Following that are 4 character confessionals, these are reality show styled confessions of the cast in character, the footage is largely uncut as they talk direct to a camera sharing their thoughts about what's going on (within the context of the film). These clips take you further into the mind of these characters and on some level cold have been used by the actors to get into their characters a bit more (but judging by the acting, I'm guessing not), the confessions included are:

- "Eliot" which runs for 6 minutes 7 seconds.
- "Tracy" which runs for 4 minutes 11 seconds.
- "Tony" which runs for 4 minutes 7 seconds.
- "Debra" which runs for 5 minutes 22 seconds.

Following that is "The First Week" a featurette that runs for 4 minutes 20 seconds, in this clip a fan/independent filmmaker is granted access to the set during the first week of filming, here we see the guy going around asking various crew questions and taking into the shooting in Canada.

Next is "The Roots" a featurette that runs for 2 minutes 5 seconds, this clip takes a closer look at the inspirations for the film, Romero comments on the ideas fr his Zombie films and what's different about them.

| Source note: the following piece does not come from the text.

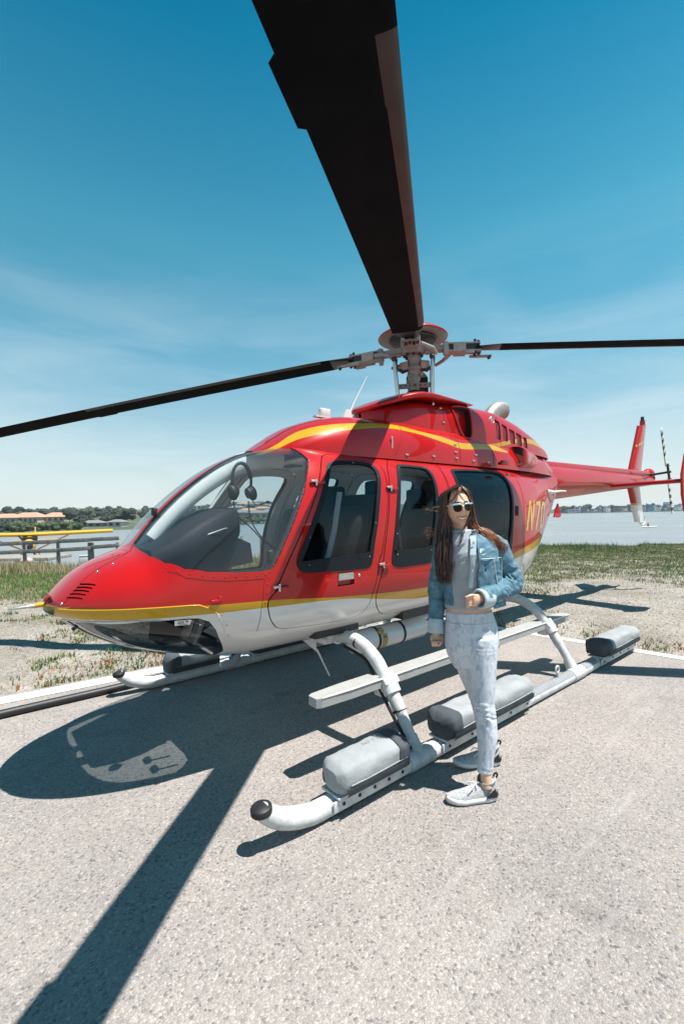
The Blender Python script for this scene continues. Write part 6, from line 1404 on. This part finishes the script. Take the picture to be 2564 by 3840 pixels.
# legs and ankles
LL = [(J(1782, 2390, -.03), (.098, .105)), (J(1788, 2450, -.045), (.090, .096)), (J(1793, 2530, -.065), (.074, .080)), (J(1797, 2600, -.085), (.058, .064)), (J(1799, 2645, -.095), (.052, .056)), (J(1806, 2700, -.105), (.050, .056)), (J(1808, 2760, -.118), (.049, .055)), (J(1803, 2830, -.135), (.038, .043)), (J(1797, 2890, -.150), (.032, .036)), (J(1801, 2925, -.158), (.032, .036)), (J(1802, 2950, -.163), (.033, .038))]
RL = [(J(1728, 2390, .03), (.092, .10)), (J(1740, 2450, .045), (.085, .092)), (J(1762, 2530, .07), (.074, .08)), (J(1781, 2600, .095), (.058, .064)), (J(1789, 2645, .11), (.052, .056)), (J(1797, 2690, .13), (.050, .054)), (J(1803, 2740, .15), (.046, .052)), (J(1807, 2790, .17), (.036, .042)), (J(1809, 2820, .18), (.031, .036)), (J(1812, 2845, .185), (.032, .036))]
for pl_ in (LL, RL): limb(body_b, pl_, 20, 4)
bm_ = remesh(body_b, .0034, 2, 'body'); bm_.materials.clear(); bm_.materials.append(SKIN); link('body', bm_, woman)
# face details
b = MB()
up_, lo_ = [], []
for k in range(9):
    x = -.029 + .058 * k / 8; zz = -.064 + .008 * (abs(x) / .029) ** 2
    up_.append(head_surf(x, zz + .001, .0035)); lo_.append(head_surf(x, zz - .013 * (1 - (x / .030) ** 2), .0035))
b.tube(up_, [.0012 + .0022 * (1 - abs(k - 4) / 4.2) for k in range(9)], 6); b.tube(lo_, [.0012 + .0030 * (1 - abs(k - 4) / 4.2) for k in range(9)], 6); b.build('lips', LIP, woman)
b = MB(); b.loft([up_, lo_], False, False, 0, True); b.build('teeth', TEETH, woman)
for s in (1, -1):
    b = MB(); c = head_surf(.030 * s, .002, -.004); b.ball(c, .011, 10, 8); b.ball(c + HR @ Vector((0, -.008, 0)), .0055, 8, 6, 1); b.build('eye', [EYEW, EYEB], woman)
    b = MB(); b.tube([head_surf(s * (.012 + .008 * k), .020 + .004 * math.sin(k * .8), .002) for k in range(5)], [.002, .0028, .0028, .0022, .0012], 6); b.build('eyebrow', mat('eyebrow', (.03, .015, .01), .8), woman)
b = MB(); b.ball(J(1738, 2241.5, -.186), (.006, .003, .005), 8, 6); b.ball(J(1634, 2413, -.027), (.005, .003, .006), 8, 6); b.build('nails', NAIL, woman)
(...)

"Familiar Voices" is the next featurette and runs for 5 minutes 5 seconds, in this clip we get to hear some voice recordings from some famous fans of Romero who contributed to the film's soundtrack, the recordings are the unedited sessions with Guillermo del Toro, Simon Pegg and Stephen King.

"For The Record: The Making of Diary of the Dead" follows and is a 5-part documentary, this feature can be played individually or with a 'play all' option, the chapters are:

- "Master of the Dead: Writer/director George A. Romero" runs for 13 minutes 18 seconds, this is about the iconic director and his films as cast and crew talk about him. Romero comments on the idea for the film and the production.
- "Into the Camera: The Cast" runs for 17 minutes 5 seconds, here we get a look at the young cast assembled for the film, as they talk about working with the director who is very open and accessible. They comment on their characters and the performances being a result of their collaboration.
- "You Look Dead!: Make-up Effects" runs for 10 minutes 56 seconds, the KNB effects crew talks about the project and getting a young effects company involved in creating the various Zombie gags for the film, as we get a look at some of the key effects prosthetics created.
- "A New Spin on Death: Visual Effects" runs for 19 minutes and takes a look the CGI effects created for the film, these are mainly blood splatters among other things that enhance a shot.
- "A World Gone Mad: Photography and Design" runs for 20 minutes 23 seconds, delves into the shooting style and lighting and how that dictated a lot about the production process. Also takes a look at the 'look' of the film and it's use of locations, costumes and production design.

Next up are a series of short films that were part of a Myspace contest, the winners are all included here, the object was to shoot a Zombie film of your own, a couple of these are quiet good, especially the Grand Prize winner. The shorts included here are:

- Grand Prize Winner: "The Final Day" by Paul Del Vecchio which runs for 3 minutes 2 seconds.
- First Prize Winner: "Deader Living Through Chemistry" by Kern Saxton which runs for 3 minutes 5 seconds.
- "First Prize Winner: "Opening Night of the Dead" by Shelena Oxley-Butler which runs for 3 minutes 16 seconds.
- First Prize Winner: "& Teller" by Teller and Ezekiel Zabrowski which runs for 3 minutes 1 second.
- First Prize Winner: "Run For Your Life" by Jesse Blanchard which runs for 1 minute 43 seconds.

Rounding out the extras are a collection of bonus trailers for:

- "Night of the Living Dead" which runs for 1 minute 50 seconds.
- "Storm Warning" which runs for 30 seconds.
- "Teeth" which runs for 1 minute 45 seconds.
- "The Mist" which runs for 2 minutes 29 seconds.


This disc is packaged in an amaray case housed in a cardboard slip-case.